EXERCISE DETAILS »
The records below are to be quoted in full; please keep every word exact.

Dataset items
• • • • •

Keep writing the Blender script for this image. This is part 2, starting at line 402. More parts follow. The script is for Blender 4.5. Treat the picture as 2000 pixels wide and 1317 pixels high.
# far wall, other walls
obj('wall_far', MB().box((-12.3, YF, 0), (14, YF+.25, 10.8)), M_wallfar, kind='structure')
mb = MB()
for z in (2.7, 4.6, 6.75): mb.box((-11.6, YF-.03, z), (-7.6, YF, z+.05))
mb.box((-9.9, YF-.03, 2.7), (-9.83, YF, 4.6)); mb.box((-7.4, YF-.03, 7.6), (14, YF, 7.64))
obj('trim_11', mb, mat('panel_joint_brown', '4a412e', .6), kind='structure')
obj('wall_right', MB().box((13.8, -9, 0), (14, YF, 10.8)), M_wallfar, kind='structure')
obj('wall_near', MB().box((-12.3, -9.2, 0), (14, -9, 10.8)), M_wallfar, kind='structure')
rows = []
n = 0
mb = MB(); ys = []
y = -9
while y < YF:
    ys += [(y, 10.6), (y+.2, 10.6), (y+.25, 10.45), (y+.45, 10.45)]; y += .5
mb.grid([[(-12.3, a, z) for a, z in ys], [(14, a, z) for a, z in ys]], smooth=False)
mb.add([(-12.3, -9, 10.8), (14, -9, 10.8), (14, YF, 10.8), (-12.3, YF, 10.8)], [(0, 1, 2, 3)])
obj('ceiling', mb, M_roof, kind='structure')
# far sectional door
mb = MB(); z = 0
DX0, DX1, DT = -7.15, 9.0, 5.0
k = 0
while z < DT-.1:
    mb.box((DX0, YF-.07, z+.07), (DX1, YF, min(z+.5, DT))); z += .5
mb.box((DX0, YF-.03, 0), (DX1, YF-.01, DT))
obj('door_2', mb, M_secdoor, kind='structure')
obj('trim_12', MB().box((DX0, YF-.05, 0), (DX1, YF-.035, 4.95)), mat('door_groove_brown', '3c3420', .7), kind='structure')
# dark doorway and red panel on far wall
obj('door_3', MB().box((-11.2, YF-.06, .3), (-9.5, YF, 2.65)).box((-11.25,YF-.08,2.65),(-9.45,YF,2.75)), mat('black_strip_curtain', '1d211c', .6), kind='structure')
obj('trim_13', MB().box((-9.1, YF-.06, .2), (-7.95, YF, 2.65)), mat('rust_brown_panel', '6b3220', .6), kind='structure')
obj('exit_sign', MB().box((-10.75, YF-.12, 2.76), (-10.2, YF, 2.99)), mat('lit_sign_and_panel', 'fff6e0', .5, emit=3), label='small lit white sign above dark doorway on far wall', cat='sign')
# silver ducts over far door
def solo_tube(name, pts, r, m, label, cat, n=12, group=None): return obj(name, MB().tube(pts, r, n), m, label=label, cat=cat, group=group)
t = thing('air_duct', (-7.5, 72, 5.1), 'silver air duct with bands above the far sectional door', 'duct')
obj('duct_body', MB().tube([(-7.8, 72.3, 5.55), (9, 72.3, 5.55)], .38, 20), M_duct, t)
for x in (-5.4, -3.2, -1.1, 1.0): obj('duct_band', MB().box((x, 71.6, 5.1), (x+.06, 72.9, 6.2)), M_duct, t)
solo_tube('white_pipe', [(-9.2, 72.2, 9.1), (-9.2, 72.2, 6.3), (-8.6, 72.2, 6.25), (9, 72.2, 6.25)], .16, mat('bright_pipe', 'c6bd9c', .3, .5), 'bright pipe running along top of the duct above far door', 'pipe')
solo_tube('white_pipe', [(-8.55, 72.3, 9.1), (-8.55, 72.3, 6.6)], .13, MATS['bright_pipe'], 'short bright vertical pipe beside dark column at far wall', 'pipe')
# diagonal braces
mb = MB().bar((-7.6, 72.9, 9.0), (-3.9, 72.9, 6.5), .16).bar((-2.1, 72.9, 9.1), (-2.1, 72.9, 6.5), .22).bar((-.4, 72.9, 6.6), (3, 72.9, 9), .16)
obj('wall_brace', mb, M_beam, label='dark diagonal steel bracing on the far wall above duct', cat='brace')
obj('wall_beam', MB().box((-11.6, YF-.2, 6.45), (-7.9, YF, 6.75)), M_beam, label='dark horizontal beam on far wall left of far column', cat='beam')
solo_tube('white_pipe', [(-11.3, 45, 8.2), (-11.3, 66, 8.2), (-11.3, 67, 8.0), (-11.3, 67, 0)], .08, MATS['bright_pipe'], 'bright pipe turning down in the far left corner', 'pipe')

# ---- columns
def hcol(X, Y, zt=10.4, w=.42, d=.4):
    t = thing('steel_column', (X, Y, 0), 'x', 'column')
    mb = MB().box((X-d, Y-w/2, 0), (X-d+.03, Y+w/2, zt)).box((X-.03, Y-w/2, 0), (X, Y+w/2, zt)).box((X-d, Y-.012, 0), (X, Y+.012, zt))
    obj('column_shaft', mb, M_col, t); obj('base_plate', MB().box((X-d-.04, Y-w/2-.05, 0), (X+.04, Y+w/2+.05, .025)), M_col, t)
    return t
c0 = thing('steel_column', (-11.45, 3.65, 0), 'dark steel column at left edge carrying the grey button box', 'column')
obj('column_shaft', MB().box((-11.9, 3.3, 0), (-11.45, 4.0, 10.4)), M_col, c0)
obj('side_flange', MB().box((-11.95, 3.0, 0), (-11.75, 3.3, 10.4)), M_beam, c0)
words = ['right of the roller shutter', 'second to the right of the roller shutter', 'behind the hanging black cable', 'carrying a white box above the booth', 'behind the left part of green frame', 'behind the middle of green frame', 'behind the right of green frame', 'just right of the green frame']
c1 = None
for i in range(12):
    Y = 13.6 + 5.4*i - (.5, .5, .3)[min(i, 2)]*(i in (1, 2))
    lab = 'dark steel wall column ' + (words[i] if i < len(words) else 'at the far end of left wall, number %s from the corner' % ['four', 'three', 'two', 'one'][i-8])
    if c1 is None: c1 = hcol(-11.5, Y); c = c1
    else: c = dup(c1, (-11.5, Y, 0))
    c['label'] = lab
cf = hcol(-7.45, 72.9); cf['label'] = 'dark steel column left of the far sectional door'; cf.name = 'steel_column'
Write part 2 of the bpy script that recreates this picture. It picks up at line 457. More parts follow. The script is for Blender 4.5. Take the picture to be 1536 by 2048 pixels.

• • • • •

ANSWER IN FULL »
Keep writing the Blender script for this image. This is part 2, starting at line 402. More parts follow. The script is for Blender 4.5. Treat the picture as 2000 pixels wide and 1317 pixels high.
# far wall, other walls
obj('wall_far', MB().box((-12.3, YF, 0), (14, YF+.25, 10.8)), M_wallfar, kind='structure')
mb = MB()
for z in (2.7, 4.6, 6.75): mb.box((-11.6, YF-.03, z), (-7.6, YF, z+.05))
mb.box((-9.9, YF-.03, 2.7), (-9.83, YF, 4.6)); mb.box((-7.4, YF-.03, 7.6), (14, YF, 7.64))
obj('trim_11', mb, mat('panel_joint_brown', '4a412e', .6), kind='structure')
obj('wall_right', MB().box((13.8, -9, 0), (14, YF, 10.8)), M_wallfar, kind='structure')
obj('wall_near', MB().box((-12.3, -9.2, 0), (14, -9, 10.8)), M_wallfar, kind='structure')
rows = []
n = 0
mb = MB(); ys = []
y = -9
while y < YF:
    ys += [(y, 10.6), (y+.2, 10.6), (y+.25, 10.45), (y+.45, 10.45)]; y += .5
mb.grid([[(-12.3, a, z) for a, z in ys], [(14, a, z) for a, z in ys]], smooth=False)
mb.add([(-12.3, -9, 10.8), (14, -9, 10.8), (14, YF, 10.8), (-12.3, YF, 10.8)], [(0, 1, 2, 3)])
obj('ceiling', mb, M_roof, kind='structure')
# far sectional door
mb = MB(); z = 0
DX0, DX1, DT = -7.15, 9.0, 5.0
k = 0
while z < DT-.1:
    mb.box((DX0, YF-.07, z+.07), (DX1, YF, min(z+.5, DT))); z += .5
mb.box((DX0, YF-.03, 0), (DX1, YF-.01, DT))
obj('door_2', mb, M_secdoor, kind='structure')
obj('trim_12', MB().box((DX0, YF-.05, 0), (DX1, YF-.035, 4.95)), mat('door_groove_brown', '3c3420', .7), kind='structure')
# dark doorway and red panel on far wall
obj('door_3', MB().box((-11.2, YF-.06, .3), (-9.5, YF, 2.65)).box((-11.25,YF-.08,2.65),(-9.45,YF,2.75)), mat('black_strip_curtain', '1d211c', .6), kind='structure')
obj('trim_13', MB().box((-9.1, YF-.06, .2), (-7.95, YF, 2.65)), mat('rust_brown_panel', '6b3220', .6), kind='structure')
obj('exit_sign', MB().box((-10.75, YF-.12, 2.76), (-10.2, YF, 2.99)), mat('lit_sign_and_panel', 'fff6e0', .5, emit=3), label='small lit white sign above dark doorway on far wall', cat='sign')
# silver ducts over far door
def solo_tube(name, pts, r, m, label, cat, n=12, group=None): return obj(name, MB().tube(pts, r, n), m, label=label, cat=cat, group=group)
t = thing('air_duct', (-7.5, 72, 5.1), 'silver air duct with bands above the far sectional door', 'duct')
obj('duct_body', MB().tube([(-7.8, 72.3, 5.55), (9, 72.3, 5.55)], .38, 20), M_duct, t)
for x in (-5.4, -3.2, -1.1, 1.0): obj('duct_band', MB().box((x, 71.6, 5.1), (x+.06, 72.9, 6.2)), M_duct, t)
solo_tube('white_pipe', [(-9.2, 72.2, 9.1), (-9.2, 72.2, 6.3), (-8.6, 72.2, 6.25), (9, 72.2, 6.25)], .16, mat('bright_pipe', 'c6bd9c', .3, .5), 'bright pipe running along top of the duct above far door', 'pipe')
solo_tube('white_pipe', [(-8.55, 72.3, 9.1), (-8.55, 72.3, 6.6)], .13, MATS['bright_pipe'], 'short bright vertical pipe beside dark column at far wall', 'pipe')
# diagonal braces
mb = MB().bar((-7.6, 72.9, 9.0), (-3.9, 72.9, 6.5), .16).bar((-2.1, 72.9, 9.1), (-2.1, 72.9, 6.5), .22).bar((-.4, 72.9, 6.6), (3, 72.9, 9), .16)
obj('wall_brace', mb, M_beam, label='dark diagonal steel bracing on the far wall above duct', cat='brace')
obj('wall_beam', MB().box((-11.6, YF-.2, 6.45), (-7.9, YF, 6.75)), M_beam, label='dark horizontal beam on far wall left of far column', cat='beam')
solo_tube('white_pipe', [(-11.3, 45, 8.2), (-11.3, 66, 8.2), (-11.3, 67, 8.0), (-11.3, 67, 0)], .08, MATS['bright_pipe'], 'bright pipe turning down in the far left corner', 'pipe')

# ---- columns
def hcol(X, Y, zt=10.4, w=.42, d=.4):
    t = thing('steel_column', (X, Y, 0), 'x', 'column')
    mb = MB().box((X-d, Y-w/2, 0), (X-d+.03, Y+w/2, zt)).box((X-.03, Y-w/2, 0), (X, Y+w/2, zt)).box((X-d, Y-.012, 0), (X, Y+.012, zt))
    obj('column_shaft', mb, M_col, t); obj('base_plate', MB().box((X-d-.04, Y-w/2-.05, 0), (X+.04, Y+w/2+.05, .025)), M_col, t)
    return t
c0 = thing('steel_column', (-11.45, 3.65, 0), 'dark steel column at left edge carrying the grey button box', 'column')
obj('column_shaft', MB().box((-11.9, 3.3, 0), (-11.45, 4.0, 10.4)), M_col, c0)
obj('side_flange', MB().box((-11.95, 3.0, 0), (-11.75, 3.3, 10.4)), M_beam, c0)
words = ['right of the roller shutter', 'second to the right of the roller shutter', 'behind the hanging black cable', 'carrying a white box above the booth', 'behind the left part of green frame', 'behind the middle of green frame', 'behind the right of green frame', 'just right of the green frame']
c1 = None
for i in range(12):
    Y = 13.6 + 5.4*i - (.5, .5, .3)[min(i, 2)]*(i in (1, 2))
    lab = 'dark steel wall column ' + (words[i] if i < len(words) else 'at the far end of left wall, number %s from the corner' % ['four', 'three', 'two', 'one'][i-8])
    if c1 is None: c1 = hcol(-11.5, Y); c = c1
    else: c = dup(c1, (-11.5, Y, 0))
    c['label'] = lab
cf = hcol(-7.45, 72.9); cf['label'] = 'dark steel column left of the far sectional door'; cf.name = 'steel_column'
Write part 2 of the bpy script that recreates this picture. It picks up at line 457. More parts follow. The script is for Blender 4.5. Take the picture to be 1536 by 2048 pixels.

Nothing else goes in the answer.